Associations and Fraud

CPAHOA - Associations and Fraud

Who’s Watching?

Far too often we have read the story of an embezzlement or theft involving a homeowner association and we may think; “How could this have happened- Wasn’t anyone watching the store?”   In some cases, it may be true; no one was watching.  But fraud, by definition, involves deception and people intent on wrongdoing don’t always make it easy for us.   So how do we reduce the risk of a bad actor harming our community for their own financial gain?   Fully addressing the issue is far beyond this post and remember there is always a cost/benefit to every prescription, but the following are some thoughts and steps to consider.

The Fraud Triangle

Good auditors are familiar with the Fraud Triangle, but anyone in leadership and management should also be acquainted with this idea as well.  The Fraud Triangle essentially says that if the following three key components are present in a fraudster’s situation- PressureRationalization and Opportunity, the environment can be ripe for a fraud to occur. What do these terms mean in our context?  Let’s look at the first one-Pressure.  The person that has pressure, strong incentives or unmet desires in their mind or life, may be looking to come out from underneath this weight- whether real or perceived.  From bills to pay, greed or addiction, the person has pressure or an incentive to get money- no matter what.

Of course, we all have pressure in our lives, but the fraudster is different in how they may rationalize it. So, they will move to Rationalization as the next factor they consider. They may rationalize that they deserve the money since they believe they are being underpaid. The organization doesn’t need the money in their mind, they think they will pay it back, or they just don’t think they’ll get caught. These can be some of the many irrational rationalizations a fraudster may consider. 

The last aspect of The Fraud Triangle is Opportunity.  This final component to the Triangle is different from the other two aspects in that as pressure and rationalization are within the mind of the embezzler, (something out of our control), the concept of opportunity relates to the business environment we are all working within.  Yes, we should be aware of apparent warning flags we may see with folks, but the financial working environment and effective internal controls should be established to reduce opportunities for the thief.  In the Association world, what does that look like?  
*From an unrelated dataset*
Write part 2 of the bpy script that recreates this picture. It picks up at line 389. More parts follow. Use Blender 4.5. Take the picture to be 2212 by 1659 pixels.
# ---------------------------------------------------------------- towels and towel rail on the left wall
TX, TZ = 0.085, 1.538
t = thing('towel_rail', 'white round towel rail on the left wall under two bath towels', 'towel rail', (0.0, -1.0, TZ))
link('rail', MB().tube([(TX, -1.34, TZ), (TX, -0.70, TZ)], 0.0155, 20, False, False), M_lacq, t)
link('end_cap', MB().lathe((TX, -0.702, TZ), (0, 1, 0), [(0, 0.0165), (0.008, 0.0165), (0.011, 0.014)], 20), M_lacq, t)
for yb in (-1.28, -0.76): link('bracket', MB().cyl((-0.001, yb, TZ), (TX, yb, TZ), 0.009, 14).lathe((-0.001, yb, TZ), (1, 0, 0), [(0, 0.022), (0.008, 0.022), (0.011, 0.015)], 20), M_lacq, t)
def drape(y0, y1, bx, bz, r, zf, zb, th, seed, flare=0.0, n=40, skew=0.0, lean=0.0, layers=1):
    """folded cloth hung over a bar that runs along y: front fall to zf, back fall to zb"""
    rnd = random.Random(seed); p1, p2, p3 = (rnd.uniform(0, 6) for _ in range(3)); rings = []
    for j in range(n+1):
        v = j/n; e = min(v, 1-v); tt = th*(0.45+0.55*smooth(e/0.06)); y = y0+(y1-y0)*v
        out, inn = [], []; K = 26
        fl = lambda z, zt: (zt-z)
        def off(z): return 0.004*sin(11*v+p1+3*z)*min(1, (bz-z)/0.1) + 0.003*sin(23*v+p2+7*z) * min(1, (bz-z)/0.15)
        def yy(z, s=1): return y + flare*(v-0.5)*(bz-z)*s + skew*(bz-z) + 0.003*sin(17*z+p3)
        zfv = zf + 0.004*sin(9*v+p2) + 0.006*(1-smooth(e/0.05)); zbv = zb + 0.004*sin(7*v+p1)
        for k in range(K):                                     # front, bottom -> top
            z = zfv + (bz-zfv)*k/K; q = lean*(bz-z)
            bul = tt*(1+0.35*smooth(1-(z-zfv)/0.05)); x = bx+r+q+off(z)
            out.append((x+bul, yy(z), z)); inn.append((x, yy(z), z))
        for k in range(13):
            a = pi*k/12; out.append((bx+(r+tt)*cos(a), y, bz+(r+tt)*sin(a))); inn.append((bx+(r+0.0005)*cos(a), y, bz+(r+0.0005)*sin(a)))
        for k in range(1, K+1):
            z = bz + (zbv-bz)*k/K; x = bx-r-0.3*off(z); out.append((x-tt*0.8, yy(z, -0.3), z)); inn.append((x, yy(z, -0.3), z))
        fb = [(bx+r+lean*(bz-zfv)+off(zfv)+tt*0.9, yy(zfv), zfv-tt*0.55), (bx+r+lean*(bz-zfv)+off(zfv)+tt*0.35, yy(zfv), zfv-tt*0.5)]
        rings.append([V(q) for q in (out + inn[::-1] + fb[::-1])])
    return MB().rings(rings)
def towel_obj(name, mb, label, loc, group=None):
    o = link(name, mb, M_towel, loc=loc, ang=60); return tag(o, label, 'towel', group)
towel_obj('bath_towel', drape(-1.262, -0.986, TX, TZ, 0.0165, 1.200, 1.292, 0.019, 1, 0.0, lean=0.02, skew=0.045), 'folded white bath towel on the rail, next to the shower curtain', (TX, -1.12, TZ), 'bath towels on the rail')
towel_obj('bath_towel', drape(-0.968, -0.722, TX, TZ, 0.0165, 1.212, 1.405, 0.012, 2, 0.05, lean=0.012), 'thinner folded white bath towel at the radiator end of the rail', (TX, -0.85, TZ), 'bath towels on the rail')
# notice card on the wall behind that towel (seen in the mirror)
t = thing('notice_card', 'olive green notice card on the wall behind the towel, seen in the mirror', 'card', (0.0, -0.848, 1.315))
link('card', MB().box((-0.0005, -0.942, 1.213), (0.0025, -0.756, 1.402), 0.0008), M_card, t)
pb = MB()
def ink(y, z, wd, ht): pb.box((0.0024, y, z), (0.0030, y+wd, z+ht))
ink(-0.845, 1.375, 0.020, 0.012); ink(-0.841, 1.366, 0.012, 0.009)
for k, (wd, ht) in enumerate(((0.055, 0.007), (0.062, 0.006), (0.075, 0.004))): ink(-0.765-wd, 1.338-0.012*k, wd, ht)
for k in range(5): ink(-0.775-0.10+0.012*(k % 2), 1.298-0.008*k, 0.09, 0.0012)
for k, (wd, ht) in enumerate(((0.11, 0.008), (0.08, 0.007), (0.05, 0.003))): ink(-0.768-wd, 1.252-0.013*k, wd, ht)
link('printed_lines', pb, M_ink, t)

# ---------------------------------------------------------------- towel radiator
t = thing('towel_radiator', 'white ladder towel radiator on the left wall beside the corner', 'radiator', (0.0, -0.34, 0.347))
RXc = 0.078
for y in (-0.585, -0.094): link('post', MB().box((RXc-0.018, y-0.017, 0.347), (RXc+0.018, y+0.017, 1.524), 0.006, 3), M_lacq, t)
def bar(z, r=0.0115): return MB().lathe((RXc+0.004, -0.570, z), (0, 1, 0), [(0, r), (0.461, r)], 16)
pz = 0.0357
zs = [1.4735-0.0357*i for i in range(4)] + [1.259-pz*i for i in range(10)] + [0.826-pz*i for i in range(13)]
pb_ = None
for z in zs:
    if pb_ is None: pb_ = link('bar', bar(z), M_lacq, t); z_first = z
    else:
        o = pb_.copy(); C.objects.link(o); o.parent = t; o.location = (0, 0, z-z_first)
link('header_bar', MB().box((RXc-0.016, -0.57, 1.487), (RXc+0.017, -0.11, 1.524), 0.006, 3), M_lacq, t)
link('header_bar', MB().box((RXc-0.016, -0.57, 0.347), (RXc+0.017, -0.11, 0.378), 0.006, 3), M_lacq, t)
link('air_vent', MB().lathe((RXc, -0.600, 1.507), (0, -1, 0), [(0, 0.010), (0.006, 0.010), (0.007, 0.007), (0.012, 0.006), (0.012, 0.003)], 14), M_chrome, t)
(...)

Introducing Checks and Balances

The basic principle is two- fold; we should have more than one set of eyes on a transaction and secondly, we work to bring financial activity into the light for all involved to see. The following is not an exhaustive list but these ideas can help promote an environment with checks and balances, including promoting the principles of segregation of duties, thus reducing the opportunity for someone to commit fraud:

  1. Each month, the Board Treasurer should review the bank statements and bank reconciliations, noting the activity and transactions, including bank debits. This includes operating and all investment accounts.
  2. All bills expended for the month should be reviewed, even after the fact, comparing the amount expended with an invoice.
  3. The bills expended for the month should be ratified and entered into the minutes of the Board meeting as approved- even after the fact.
  4. Vendors of the Association should be familiar to the Board.   All vendors serve at the pleasure of the Board and their vendor file and profile should be available to the Treasurer at a minimum, when requested. 
  5. A review each month of homeowner assessment write offs and adjustments, noting any abnormalities normal assessments charged and payments recieved.
  6. The Association should consider adopting a “No gift policy”.   This policy simply states that managers and board members are not to receive any gifts or services from vendors.
  7. The Board should discuss and establish a “tone at the top” philosophy of doing business.    This is an attitude of encouraging solid ethics and acting above approach and blameless in all we do.  It is an environment where it is ok to ask questions and it is also good to provide transparency.  Most of us who have served on a Board or managed properties, are aware of “institutional mistrust” that many outside of governance have about our or any organization.   Our job in leadership is to serve well, without being defensive of our responsibilities and to provide transparent, truthful data and let the facts speak for our actions.   Easier said than done when accusations fly, so we counter with transparent truth and clear processes.  It helps protect us from falsehoods as we strive to do the right thing-and from those that are looking to take advantage of dark opportunities.

There is always more that can be done to protect your Association, but these ideas, can be a good starting point.  Consider talking to your manager, accountant and attorney to formulate your approach and document your processes.